Concurrently raising the retirement age and increasing employee contributions is only the first step in addressing California's looming public pension liabilities, according to a report from the Milken Institute, Addressing California's Pension Shortfalls: The Role of Demographics in Designing Solutions from the Milken Institute. The situation will eventually call for even bolder action, such as shifting to hybrid plans with only a partial defined-benefit component.

Some of the key findings in the report include:

  • By around 2012 or 2013, the three major state pensions' total obligations will be more than five times as large as total state tax revenue.
  • Not only will California's growing senior population depend on Medi-Cal and other state services, but public school enrollment is likely to rise in the coming years. The state can ill afford to fund pensions by cutting back on these services.
  • In 2009, the unfunded pension liabilities came out to $3,000 per working-age adult in the state. By 2014, they will triple to over $10,000 per working-age Californian.
  • Raising employee contributions alone will be less effective over time as the ratio of actively contributing members to benefit recipients continues to decrease.
  • Currently, the average state employee contributes to the system for 25 years, but will receive benefits for 26 years - and the number of benefit-receiving years is increasing as longevity improves.

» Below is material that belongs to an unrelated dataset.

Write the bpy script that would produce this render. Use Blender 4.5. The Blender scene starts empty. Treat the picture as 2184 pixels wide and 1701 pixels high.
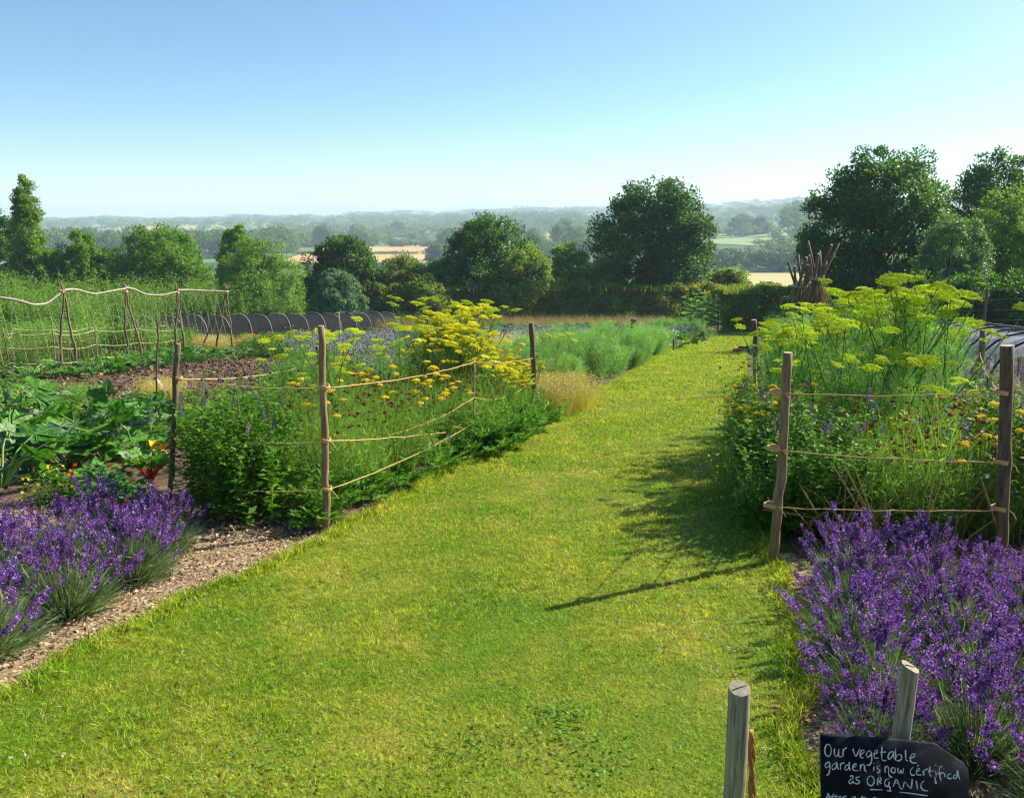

To curtail the growth of unfunded liabilities, the report offers two key recommendations:

  • Raise the retirement age and simultaneously increase employee contributions: Delaying retirement improves the ratio between the number of years state workers spend contributing to their pensions vs. the years they spend receiving benefits. But since this change alone results in more years of service and a higher final year's salary - both of which factor into the retirement formula - it must be undertaken in tandem with raising workers' contributions.
  • Shift to a risk-sharing plan: The current system provides public workers a guaranteed benefit regardless of the pension funds' investment performance - and taxpayers are on the hook if returns fall short. California will eventually need to switch to a hybrid plan in which a portion of the benefit is guaranteed and the rest is subject to market risk, as with a 401(k). This will require a significant shift in thinking about the public sector's entitlement to a risk-free pension.

The report notes that kicking the can down the road only allows the problem to grow in magnitude. Swift action is the best way to ensure that California has a stable and sustainable economic future.